Exhibit Review: Maureen Bisilliat

Who: Maureen Bisilliat, an Anglo-Brazilian photographer.

What: Career retrospective of photography, curated by the artist.

Where: Instituto Moreiro Salles, R. Marqûes São Vicente 476, Gávea, Rio de Janeiro.

When: 8 October 2009–17 January 2010.

About the exhibit: Bisilliat curated and installed the assembly of works in the show, devoting one room or hallway to a major body of work. The installation is impeccable—the walls are painted dark, sumptuous colors that complement the colors in the color work, and set off the black and white photography. Much of the artist’s work has been inspired by her desire to understand more deeply the greatest works of Brazilian literature. Bisilliat pursued this inspiration by photographing the people, cultures and places that were the sources and backdrops to major novels and poems of such authors as Euclides de Cunha and João Guimarães Rosa.

By placing quotations from the relevant works and folkloric art from the respective region on the wall with her photos, arranging them in a sort of spatial page layout, the artist reflects her many years of working as a magazine photo-essayist. In the center of each room stands a vitrine with the books and periodicals devoted to the particular series. The photos work as well blown up to the A1 or A0 format for the exhibit as they must have worked on the page in first publication. The installation successfully reproduces the intimate and reflective experience of reading and viewing a photo-essay in a luxury magazine or coffee-table book in the large-scale physical space of a museum exhibit.
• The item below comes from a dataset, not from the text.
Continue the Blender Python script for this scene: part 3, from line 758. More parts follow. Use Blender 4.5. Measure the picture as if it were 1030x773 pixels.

Bisilliat works as a classic documentary photographer, spending much time in the field developing a rapport with her subjects in order to portray their personal character.  Her work reveals a sympathetic orientation towards her subjects, which allowed her to record the daily life and traditions that would begin to disappear in future decades as communications technology expanded and as people began to travel more frequently between their rural homelands and the big cities of Brazil that provided economic opportunity.